Abstract:
Electrochemical, surface and bulk compositional properties of multilayered nanoclusters of Pt and Au, electrochemically deposited
on glassy carbon under conditions involving sequential surface–limited redox–replacement reactions (performed at open–circuit)
and voltammetric dealloying of templating adlayers of electrodeposited Cu, have been studied in the direction of electrocatalytic
applications. Variations in open–circuit potentials during redox–replacement steps indicated thermodynamically–favored formation
of Pt(s) and Au(s). Unique bimetallic interfacial active sites, Pt|Au or Au|Pt, were effectively generated as evidenced by their
distinct surface electrochemistry and multicomponent X–ray photoelectron spectral features.
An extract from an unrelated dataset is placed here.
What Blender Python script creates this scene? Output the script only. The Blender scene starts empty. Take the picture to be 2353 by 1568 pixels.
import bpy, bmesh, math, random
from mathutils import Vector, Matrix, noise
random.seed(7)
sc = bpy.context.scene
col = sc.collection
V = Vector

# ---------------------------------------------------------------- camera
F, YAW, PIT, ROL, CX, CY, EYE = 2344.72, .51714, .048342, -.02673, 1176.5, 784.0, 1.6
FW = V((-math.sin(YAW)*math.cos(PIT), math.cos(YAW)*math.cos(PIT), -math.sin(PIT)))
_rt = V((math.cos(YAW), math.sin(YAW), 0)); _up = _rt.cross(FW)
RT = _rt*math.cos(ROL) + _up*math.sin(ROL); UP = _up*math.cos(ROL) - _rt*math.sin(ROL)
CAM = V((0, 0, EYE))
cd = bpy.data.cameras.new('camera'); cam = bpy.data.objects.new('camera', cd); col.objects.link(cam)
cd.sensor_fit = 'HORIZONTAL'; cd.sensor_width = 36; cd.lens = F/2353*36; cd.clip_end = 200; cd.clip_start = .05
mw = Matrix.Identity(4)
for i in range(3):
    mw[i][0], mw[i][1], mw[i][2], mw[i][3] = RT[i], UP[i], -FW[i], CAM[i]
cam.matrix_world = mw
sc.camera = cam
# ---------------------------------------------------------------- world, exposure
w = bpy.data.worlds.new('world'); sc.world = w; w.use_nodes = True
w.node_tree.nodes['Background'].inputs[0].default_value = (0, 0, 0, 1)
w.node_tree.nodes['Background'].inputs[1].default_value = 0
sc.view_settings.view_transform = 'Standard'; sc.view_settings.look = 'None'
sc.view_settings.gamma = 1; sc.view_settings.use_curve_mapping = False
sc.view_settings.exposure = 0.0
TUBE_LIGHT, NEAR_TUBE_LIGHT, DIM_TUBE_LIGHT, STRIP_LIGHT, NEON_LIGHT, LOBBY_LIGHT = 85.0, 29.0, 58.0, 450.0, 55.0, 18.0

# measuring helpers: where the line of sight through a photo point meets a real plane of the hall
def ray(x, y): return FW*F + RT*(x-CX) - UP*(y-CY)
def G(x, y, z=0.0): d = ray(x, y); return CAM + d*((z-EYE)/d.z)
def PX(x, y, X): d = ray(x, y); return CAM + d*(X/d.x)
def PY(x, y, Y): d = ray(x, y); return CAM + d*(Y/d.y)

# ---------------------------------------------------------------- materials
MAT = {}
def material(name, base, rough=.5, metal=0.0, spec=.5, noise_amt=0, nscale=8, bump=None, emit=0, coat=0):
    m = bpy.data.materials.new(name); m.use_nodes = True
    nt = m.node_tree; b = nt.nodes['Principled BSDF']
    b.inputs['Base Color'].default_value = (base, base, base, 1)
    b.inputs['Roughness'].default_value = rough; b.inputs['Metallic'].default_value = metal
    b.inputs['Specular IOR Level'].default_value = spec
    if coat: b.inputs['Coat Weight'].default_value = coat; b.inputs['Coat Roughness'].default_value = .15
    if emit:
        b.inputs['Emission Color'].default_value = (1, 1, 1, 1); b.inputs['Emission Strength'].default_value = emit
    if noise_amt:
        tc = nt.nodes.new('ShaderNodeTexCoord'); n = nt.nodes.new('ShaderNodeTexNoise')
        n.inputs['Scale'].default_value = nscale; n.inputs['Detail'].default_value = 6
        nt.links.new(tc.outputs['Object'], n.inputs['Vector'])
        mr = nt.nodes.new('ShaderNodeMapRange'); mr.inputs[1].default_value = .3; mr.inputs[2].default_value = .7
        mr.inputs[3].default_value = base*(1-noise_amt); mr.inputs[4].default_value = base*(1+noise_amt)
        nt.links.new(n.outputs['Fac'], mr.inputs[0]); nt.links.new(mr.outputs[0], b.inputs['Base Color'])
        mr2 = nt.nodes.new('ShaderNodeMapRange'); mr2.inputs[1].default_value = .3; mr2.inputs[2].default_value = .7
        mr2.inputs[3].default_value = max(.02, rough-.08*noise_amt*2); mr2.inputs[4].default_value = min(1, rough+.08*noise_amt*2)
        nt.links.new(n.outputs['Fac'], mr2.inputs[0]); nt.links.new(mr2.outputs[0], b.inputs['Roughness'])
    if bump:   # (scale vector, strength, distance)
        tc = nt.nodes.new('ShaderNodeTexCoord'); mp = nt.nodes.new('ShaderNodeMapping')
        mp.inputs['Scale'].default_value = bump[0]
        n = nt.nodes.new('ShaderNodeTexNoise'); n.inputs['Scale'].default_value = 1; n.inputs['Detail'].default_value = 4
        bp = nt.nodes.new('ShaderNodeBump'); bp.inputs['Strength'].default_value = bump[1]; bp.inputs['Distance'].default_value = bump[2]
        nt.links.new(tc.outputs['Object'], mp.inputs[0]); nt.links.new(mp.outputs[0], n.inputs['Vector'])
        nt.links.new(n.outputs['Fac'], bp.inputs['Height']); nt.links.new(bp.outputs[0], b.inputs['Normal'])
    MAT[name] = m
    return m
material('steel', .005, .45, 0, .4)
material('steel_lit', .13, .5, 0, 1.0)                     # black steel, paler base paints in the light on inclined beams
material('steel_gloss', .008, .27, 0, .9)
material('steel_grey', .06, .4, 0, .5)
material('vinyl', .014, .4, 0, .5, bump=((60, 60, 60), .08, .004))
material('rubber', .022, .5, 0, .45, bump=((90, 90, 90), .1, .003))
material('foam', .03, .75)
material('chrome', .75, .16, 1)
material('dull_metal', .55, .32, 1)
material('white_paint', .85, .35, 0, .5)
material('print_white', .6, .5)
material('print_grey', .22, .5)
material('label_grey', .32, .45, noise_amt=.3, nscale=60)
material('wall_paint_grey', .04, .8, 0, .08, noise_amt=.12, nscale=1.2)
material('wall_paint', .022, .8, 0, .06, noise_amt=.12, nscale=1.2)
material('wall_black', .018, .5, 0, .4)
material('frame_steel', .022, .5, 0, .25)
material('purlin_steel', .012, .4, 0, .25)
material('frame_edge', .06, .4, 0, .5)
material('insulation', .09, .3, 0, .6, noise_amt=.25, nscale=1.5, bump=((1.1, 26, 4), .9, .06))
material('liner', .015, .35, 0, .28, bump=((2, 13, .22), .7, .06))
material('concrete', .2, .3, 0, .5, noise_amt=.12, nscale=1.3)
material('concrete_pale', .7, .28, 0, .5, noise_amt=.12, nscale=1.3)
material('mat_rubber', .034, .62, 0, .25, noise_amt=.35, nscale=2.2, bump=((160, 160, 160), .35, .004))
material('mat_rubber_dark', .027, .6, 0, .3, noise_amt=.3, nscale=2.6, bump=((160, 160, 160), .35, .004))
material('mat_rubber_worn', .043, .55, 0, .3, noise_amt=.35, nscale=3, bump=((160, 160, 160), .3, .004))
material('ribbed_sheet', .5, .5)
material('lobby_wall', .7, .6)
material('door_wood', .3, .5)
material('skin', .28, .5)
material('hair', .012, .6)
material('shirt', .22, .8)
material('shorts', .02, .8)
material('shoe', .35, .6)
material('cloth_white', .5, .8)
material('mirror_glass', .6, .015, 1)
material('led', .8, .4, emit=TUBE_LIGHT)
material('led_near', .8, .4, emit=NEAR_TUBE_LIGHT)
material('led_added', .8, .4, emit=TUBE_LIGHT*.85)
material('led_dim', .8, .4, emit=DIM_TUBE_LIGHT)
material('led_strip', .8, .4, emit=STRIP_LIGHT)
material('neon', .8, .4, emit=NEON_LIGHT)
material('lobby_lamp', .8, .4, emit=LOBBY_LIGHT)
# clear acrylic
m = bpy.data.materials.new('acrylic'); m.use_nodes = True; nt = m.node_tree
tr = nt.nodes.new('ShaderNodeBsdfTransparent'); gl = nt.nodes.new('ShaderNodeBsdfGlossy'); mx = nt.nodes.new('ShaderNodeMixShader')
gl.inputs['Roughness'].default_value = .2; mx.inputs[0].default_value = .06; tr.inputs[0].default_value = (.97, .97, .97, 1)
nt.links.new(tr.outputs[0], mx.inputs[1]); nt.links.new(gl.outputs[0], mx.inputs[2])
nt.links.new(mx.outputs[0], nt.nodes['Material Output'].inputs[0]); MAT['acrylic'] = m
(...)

The bulk and surface–to–near surface
distribution of Pt and Au appeared to be influenced by the stoichiometry of the surface redox–replacement reactions and sequential
dealloying processes through which the nanoclusters were synthesized. Interactions between metal centers, carbon and oxygen
containing surface functional groups on the glassy carbon appeared to have played a significant role in the overall stabilization
and catalytic activity of the nanoclusters. Profound effects were also found on interfacial charge–transfer and adsorptive properties
involving carbon monoxide and its subsequent electrooxidation to CO2, as well as on the electrocatalytic activity involving formic
acid oxidation reaction, where the Pt–rich (Pt|Au) exhibited the highest activity.